----- DATA PROVIDED -----

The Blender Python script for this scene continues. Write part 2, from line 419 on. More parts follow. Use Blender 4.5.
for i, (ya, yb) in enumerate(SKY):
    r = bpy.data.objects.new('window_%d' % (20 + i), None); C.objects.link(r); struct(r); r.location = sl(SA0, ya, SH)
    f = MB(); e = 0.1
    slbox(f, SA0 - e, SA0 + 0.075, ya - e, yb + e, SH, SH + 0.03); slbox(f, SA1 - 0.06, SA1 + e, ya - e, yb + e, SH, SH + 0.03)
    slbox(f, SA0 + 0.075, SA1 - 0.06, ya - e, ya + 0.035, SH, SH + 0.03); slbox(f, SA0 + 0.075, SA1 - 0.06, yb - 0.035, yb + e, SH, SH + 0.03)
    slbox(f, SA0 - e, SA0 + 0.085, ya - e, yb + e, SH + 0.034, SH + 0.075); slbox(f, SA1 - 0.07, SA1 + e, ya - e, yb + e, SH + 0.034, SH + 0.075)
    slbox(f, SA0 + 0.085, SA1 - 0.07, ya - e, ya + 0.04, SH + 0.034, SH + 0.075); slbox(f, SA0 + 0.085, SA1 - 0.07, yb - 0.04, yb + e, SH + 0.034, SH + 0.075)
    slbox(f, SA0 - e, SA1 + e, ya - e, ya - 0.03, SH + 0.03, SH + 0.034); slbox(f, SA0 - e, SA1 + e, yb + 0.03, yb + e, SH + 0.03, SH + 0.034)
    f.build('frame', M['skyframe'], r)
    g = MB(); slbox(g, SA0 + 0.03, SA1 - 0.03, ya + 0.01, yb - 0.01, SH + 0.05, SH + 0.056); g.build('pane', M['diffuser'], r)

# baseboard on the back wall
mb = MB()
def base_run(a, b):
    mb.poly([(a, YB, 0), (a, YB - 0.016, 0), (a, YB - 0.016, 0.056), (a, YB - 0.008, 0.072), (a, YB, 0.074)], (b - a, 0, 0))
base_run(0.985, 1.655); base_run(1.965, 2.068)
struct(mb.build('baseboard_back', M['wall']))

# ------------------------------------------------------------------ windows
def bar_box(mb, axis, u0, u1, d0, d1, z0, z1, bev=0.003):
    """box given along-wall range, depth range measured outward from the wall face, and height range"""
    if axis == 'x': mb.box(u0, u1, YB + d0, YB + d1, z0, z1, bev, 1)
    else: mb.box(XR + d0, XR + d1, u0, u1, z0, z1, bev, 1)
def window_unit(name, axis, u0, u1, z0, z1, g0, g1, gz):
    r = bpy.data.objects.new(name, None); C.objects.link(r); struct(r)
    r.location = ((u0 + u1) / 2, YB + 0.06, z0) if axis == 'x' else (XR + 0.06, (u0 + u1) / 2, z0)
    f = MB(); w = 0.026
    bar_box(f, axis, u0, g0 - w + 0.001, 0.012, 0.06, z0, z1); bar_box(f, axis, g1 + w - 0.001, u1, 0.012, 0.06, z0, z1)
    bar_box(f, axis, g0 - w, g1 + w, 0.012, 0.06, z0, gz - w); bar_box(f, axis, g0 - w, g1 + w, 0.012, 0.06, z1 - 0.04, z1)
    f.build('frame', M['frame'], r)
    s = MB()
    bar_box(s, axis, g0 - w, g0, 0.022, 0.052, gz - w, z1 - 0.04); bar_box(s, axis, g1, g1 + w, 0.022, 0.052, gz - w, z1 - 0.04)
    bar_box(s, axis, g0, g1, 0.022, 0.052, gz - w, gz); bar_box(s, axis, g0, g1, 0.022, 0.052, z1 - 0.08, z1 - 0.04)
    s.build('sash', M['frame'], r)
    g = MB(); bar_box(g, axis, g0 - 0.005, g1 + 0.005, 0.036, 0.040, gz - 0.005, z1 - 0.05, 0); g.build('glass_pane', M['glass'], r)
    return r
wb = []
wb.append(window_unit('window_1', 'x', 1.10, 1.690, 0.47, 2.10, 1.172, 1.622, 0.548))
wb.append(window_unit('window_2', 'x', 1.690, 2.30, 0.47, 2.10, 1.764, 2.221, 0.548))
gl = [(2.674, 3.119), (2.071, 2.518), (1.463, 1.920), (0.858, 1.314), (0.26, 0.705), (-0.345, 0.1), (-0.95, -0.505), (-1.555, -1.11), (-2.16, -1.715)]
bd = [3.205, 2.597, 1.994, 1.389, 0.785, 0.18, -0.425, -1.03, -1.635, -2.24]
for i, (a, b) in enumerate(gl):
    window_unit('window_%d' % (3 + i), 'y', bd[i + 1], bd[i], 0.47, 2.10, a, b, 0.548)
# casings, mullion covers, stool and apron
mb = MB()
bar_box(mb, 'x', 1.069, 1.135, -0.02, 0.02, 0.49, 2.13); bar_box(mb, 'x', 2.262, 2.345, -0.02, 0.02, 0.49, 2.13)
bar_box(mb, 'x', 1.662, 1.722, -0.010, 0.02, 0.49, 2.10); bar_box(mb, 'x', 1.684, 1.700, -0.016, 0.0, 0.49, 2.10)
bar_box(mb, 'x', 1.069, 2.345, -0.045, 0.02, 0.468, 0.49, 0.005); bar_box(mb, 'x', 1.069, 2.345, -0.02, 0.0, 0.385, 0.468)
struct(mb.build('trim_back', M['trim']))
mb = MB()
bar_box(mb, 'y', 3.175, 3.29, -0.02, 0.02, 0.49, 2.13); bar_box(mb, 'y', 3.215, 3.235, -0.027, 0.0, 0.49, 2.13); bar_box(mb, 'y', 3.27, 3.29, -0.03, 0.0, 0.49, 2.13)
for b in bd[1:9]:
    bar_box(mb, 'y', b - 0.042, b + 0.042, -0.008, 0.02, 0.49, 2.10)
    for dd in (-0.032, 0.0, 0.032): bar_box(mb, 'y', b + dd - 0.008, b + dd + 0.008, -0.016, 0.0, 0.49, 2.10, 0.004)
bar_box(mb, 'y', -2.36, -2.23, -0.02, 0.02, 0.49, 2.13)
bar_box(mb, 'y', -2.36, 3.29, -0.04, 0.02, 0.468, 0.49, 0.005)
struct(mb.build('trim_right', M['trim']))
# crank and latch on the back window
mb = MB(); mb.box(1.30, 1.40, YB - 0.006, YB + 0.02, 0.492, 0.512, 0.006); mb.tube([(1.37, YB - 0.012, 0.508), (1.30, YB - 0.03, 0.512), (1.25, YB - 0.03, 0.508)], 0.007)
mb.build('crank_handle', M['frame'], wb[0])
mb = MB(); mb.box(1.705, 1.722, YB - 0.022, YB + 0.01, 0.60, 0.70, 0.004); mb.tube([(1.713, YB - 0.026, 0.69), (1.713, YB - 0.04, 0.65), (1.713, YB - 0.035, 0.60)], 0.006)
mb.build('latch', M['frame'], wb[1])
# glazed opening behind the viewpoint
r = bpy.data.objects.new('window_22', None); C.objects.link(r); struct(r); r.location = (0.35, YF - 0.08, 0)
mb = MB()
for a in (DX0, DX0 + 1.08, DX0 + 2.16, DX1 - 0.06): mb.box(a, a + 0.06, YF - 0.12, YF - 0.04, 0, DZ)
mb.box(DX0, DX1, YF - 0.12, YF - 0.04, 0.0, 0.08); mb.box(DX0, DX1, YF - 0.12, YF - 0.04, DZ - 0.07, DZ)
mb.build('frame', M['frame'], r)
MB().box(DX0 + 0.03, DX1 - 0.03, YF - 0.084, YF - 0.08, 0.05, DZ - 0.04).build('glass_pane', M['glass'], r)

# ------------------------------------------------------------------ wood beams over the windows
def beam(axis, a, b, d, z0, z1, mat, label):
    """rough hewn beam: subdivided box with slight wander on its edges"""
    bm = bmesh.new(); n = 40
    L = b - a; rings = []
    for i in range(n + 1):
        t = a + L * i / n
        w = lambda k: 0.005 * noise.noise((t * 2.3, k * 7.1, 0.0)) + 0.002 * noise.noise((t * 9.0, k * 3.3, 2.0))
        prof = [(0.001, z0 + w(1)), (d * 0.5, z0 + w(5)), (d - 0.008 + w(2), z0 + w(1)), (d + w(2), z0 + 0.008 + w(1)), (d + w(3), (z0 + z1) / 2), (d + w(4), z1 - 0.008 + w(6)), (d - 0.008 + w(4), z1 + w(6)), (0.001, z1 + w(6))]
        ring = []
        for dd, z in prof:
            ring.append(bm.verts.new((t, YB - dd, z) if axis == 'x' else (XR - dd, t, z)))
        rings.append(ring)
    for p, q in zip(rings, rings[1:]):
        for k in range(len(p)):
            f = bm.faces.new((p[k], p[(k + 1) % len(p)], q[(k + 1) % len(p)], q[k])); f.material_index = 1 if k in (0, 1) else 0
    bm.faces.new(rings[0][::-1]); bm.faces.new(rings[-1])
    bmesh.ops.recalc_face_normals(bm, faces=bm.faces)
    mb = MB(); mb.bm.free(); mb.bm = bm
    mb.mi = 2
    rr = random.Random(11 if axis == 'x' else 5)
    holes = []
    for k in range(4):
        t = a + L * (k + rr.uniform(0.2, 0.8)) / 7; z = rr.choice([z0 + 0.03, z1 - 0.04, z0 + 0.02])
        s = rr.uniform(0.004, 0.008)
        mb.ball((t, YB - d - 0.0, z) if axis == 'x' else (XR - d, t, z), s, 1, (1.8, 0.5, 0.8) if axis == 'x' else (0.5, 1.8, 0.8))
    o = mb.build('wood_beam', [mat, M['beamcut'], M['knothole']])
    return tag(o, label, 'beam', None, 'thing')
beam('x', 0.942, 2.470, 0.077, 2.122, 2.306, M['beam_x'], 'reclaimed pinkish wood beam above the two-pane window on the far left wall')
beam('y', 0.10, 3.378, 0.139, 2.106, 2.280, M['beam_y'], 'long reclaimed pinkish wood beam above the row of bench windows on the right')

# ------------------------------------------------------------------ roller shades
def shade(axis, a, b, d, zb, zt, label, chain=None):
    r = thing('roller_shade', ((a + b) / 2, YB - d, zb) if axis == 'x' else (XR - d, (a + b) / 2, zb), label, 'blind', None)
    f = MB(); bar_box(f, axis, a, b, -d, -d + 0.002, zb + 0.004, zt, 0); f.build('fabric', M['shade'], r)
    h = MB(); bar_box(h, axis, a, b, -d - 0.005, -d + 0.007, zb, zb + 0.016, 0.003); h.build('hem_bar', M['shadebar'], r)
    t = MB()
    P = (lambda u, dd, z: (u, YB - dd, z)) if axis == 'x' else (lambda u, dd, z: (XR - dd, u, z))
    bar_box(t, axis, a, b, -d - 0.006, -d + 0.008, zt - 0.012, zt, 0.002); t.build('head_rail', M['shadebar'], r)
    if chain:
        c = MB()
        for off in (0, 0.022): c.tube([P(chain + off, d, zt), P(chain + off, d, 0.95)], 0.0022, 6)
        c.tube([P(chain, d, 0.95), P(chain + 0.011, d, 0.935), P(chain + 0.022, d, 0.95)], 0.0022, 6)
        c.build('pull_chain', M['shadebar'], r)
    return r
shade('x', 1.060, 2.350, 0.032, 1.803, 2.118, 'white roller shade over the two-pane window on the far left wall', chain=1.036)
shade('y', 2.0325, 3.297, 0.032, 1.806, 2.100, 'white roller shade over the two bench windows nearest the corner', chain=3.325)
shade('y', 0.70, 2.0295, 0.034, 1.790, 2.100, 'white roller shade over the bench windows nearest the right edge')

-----

- GOAL OF THE EXERCISE
Only the lines from the opening of the material through the line with "struct(mb.build('baseboard_back', M['wall']))" should be echoed, exactly as written.

- THE COMPLETED TASK
The Blender Python script for this scene continues. Write part 2, from line 419 on. More parts follow. Use Blender 4.5.
for i, (ya, yb) in enumerate(SKY):
    r = bpy.data.objects.new('window_%d' % (20 + i), None); C.objects.link(r); struct(r); r.location = sl(SA0, ya, SH)
    f = MB(); e = 0.1
    slbox(f, SA0 - e, SA0 + 0.075, ya - e, yb + e, SH, SH + 0.03); slbox(f, SA1 - 0.06, SA1 + e, ya - e, yb + e, SH, SH + 0.03)
    slbox(f, SA0 + 0.075, SA1 - 0.06, ya - e, ya + 0.035, SH, SH + 0.03); slbox(f, SA0 + 0.075, SA1 - 0.06, yb - 0.035, yb + e, SH, SH + 0.03)
    slbox(f, SA0 - e, SA0 + 0.085, ya - e, yb + e, SH + 0.034, SH + 0.075); slbox(f, SA1 - 0.07, SA1 + e, ya - e, yb + e, SH + 0.034, SH + 0.075)
    slbox(f, SA0 + 0.085, SA1 - 0.07, ya - e, ya + 0.04, SH + 0.034, SH + 0.075); slbox(f, SA0 + 0.085, SA1 - 0.07, yb - 0.04, yb + e, SH + 0.034, SH + 0.075)
    slbox(f, SA0 - e, SA1 + e, ya - e, ya - 0.03, SH + 0.03, SH + 0.034); slbox(f, SA0 - e, SA1 + e, yb + 0.03, yb + e, SH + 0.03, SH + 0.034)
    f.build('frame', M['skyframe'], r)
    g = MB(); slbox(g, SA0 + 0.03, SA1 - 0.03, ya + 0.01, yb - 0.01, SH + 0.05, SH + 0.056); g.build('pane', M['diffuser'], r)

# baseboard on the back wall
mb = MB()
def base_run(a, b):
    mb.poly([(a, YB, 0), (a, YB - 0.016, 0), (a, YB - 0.016, 0.056), (a, YB - 0.008, 0.072), (a, YB, 0.074)], (b - a, 0, 0))
base_run(0.985, 1.655); base_run(1.965, 2.068)
struct(mb.build('baseboard_back', M['wall']))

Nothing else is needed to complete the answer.